We enjoyed amazing weather. The sea was flat and clear as the proverbial mirror, but opaque, a gray/white/blue that offered small clue to what lay beneath until kelp leaves waved upwards like brown flotsam going nowhere. Or a penguin’s head, a seal’s back or (but not for us ) a whale fin appears. The morning fog had lifted a bit though the peaks were still hiding, leaving the rocks and islets strewn across this glossy surface, edges sharply defined in the hyper-reality of southern light.

penguin looking round in the sea at Salisbury Plain, South Georgia

Where we came in, across this flat, swell-less of sea, one wave of surf skittered over the last big step down under the level water. It was so warm and sunny that we shed hats and gloves and walked barefaced. (Indeed, some brave souls went further, but more of that tomorrow.) The penguin highway is mostly a straight line from colony to the water. At the western edge, though, some shamble through the shallow lake as if to enjoy a briny footbath before the hunt.

Penguin highway through lake at Salisbury Plain
Penguins out for a stroll at Salisbury Plain

Many spread out along the water line towards the northwest, some marching on until they reach the little headland about 1.5km along the shingle. Heading back, quite a few take the high road along the ridge top, or one of the seaward shelves, often in pairs. Maybe the ridge acts like a pier, a place for courting couples or old friends, out for a chat and a stroll. Or even a pair who for a day or two can congratulate themselves on a satisfactory fledging before heading to sea for the winter.

Again, penguins are all around us. Washing, flopping down, getting up, flapping their wings to the sun, snapping at each other in brisk territorial squabbles. The long, sharp beaks are at every angle, wide open, snapped shut, reaching for a sky or probing under feathers at a sudden itch.
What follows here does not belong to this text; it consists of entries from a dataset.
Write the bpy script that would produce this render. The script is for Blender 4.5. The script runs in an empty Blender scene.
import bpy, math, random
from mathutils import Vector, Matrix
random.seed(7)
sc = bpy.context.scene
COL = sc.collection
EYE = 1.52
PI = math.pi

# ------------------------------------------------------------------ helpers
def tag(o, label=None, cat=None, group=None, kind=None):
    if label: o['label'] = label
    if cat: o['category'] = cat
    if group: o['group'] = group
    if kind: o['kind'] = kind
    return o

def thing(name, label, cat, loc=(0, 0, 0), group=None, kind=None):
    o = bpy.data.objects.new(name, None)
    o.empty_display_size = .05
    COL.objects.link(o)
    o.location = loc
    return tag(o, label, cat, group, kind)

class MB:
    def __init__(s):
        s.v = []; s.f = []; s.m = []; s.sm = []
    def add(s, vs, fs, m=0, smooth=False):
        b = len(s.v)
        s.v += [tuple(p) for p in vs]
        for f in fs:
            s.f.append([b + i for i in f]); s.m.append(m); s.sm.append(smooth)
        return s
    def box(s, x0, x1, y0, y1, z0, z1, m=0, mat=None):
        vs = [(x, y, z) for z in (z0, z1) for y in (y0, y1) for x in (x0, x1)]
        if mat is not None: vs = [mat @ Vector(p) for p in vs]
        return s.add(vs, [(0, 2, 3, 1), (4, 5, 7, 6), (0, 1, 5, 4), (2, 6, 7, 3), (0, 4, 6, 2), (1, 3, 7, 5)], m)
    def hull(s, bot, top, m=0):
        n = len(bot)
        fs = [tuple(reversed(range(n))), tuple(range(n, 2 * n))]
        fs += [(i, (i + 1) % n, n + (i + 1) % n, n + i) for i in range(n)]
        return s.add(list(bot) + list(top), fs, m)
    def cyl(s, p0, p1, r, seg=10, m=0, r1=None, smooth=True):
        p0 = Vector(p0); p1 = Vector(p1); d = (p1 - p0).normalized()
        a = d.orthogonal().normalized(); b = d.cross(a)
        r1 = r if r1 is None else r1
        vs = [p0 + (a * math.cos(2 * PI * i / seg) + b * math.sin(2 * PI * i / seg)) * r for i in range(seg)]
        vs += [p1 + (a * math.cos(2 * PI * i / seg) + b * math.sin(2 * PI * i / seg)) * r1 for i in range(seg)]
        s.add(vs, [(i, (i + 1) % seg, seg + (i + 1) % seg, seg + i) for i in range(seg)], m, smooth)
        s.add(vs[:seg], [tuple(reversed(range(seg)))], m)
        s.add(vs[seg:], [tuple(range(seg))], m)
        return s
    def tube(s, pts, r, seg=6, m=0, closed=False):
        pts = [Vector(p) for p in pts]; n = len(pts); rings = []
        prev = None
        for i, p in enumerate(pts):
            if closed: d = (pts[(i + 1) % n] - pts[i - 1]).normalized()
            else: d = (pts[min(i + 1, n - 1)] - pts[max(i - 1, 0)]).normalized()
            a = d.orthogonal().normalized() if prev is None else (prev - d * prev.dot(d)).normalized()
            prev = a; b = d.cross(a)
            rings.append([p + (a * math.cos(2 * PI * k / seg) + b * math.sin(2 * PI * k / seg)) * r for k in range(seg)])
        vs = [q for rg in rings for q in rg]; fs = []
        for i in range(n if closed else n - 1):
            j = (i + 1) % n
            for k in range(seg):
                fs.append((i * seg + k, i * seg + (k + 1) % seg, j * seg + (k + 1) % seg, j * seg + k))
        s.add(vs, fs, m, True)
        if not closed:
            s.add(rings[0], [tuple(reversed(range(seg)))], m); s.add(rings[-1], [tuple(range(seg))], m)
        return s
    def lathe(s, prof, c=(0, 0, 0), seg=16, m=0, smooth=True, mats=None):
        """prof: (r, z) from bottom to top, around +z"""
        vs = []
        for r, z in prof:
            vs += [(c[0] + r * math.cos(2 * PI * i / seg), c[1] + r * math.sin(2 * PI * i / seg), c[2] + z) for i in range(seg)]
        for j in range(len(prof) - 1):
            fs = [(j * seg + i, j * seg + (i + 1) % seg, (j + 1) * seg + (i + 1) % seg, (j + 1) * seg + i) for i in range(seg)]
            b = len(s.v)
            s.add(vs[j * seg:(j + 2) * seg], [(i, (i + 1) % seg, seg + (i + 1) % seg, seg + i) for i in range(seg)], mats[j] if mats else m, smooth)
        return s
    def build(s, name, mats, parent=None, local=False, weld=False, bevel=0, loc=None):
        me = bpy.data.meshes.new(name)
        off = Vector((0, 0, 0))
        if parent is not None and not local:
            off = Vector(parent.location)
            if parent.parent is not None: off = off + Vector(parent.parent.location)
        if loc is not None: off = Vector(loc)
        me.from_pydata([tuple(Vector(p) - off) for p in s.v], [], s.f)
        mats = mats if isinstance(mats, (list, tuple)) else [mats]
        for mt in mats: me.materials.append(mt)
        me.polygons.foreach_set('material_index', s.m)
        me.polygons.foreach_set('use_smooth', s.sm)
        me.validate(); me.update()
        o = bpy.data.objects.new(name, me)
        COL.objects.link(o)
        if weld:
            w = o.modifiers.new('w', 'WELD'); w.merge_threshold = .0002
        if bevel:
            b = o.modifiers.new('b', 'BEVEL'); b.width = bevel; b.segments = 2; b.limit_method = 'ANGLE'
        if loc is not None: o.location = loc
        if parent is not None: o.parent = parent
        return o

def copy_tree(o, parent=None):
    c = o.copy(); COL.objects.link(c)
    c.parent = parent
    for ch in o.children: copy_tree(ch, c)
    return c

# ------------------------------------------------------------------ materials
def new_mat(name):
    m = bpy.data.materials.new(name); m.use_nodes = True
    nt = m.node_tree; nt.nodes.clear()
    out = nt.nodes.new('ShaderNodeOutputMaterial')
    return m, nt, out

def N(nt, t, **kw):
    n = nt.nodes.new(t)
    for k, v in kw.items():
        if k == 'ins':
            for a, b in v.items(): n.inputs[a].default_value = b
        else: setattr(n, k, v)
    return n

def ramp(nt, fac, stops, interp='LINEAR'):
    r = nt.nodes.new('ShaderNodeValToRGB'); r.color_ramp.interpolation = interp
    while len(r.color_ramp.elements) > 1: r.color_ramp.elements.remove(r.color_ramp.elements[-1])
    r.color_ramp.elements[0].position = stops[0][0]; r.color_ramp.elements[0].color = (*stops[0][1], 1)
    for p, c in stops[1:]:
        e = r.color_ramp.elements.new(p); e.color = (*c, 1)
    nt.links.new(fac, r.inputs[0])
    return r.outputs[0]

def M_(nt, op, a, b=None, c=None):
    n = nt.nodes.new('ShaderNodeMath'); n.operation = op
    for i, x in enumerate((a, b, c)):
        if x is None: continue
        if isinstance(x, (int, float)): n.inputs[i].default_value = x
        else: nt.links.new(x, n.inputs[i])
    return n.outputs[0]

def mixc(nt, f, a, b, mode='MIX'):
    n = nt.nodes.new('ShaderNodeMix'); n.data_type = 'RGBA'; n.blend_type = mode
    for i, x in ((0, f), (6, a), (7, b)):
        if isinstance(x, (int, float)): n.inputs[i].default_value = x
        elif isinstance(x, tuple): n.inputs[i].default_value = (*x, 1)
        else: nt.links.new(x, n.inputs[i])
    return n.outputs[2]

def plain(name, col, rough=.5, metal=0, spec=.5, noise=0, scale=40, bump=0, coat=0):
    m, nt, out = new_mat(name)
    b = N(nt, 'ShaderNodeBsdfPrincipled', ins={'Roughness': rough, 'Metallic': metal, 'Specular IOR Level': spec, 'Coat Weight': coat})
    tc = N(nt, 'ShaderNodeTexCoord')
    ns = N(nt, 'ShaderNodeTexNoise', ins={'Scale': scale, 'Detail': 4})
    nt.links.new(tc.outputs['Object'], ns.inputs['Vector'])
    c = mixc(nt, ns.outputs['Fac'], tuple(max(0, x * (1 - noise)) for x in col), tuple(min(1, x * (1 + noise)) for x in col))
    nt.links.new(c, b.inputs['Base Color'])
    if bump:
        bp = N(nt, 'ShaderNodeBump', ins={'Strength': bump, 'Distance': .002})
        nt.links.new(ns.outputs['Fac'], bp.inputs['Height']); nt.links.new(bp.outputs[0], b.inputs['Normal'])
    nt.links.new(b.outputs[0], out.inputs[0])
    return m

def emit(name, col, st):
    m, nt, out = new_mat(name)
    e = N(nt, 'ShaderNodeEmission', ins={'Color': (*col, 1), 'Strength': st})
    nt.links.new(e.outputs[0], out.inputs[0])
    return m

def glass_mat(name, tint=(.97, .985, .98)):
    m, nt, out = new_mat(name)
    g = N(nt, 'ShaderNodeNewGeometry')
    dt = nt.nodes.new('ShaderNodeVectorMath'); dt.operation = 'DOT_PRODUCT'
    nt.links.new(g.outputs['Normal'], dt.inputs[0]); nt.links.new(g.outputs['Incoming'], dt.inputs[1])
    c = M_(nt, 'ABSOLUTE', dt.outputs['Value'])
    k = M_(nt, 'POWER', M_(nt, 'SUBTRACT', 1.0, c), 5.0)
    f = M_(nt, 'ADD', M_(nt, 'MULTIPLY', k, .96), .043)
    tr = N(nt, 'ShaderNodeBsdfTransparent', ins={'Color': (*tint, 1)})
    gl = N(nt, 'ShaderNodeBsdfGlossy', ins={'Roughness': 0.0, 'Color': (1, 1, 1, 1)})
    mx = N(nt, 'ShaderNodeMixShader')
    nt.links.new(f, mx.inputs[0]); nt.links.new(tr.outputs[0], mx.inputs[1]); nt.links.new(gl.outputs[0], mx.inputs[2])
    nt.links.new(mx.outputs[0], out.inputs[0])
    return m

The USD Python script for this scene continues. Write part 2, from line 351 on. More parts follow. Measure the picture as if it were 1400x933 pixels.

View of king penguin colony at Salisbury Plain

They are curious birds, interested in their environment. Any black, yellow or orange kit is particularly fascinating. If you sit still on the beach with bright colours on, the penguins are immediately interested, stopping their business to take a good look. That gorgeous colouring is basically sexy, and has a wide spectrum in the eyes of the penguin.

penguins investigating bright clothing at Salisbury Plain

Penguins like to watch, responding only a little bit to other species while mostly just working on avoidance. Bustling along the sea’s edge they will stop to wait for you to get out of the way. Or they will bob up and down in the water to get a good view of events. And they scream indiscriminately if they feel their personal space (variable from 1m to 10m) is threatened. Not much more, not like the hide-and-seek, the playfulness of the fur seals. The penguin is too busy and too dignified for their antics.

Salisbury Plain is a penguin Riviera. They spread out along the beach for all the world like a busy Italian resort, scolding and napping, eating and playing together before setting off on the commute back to the nest.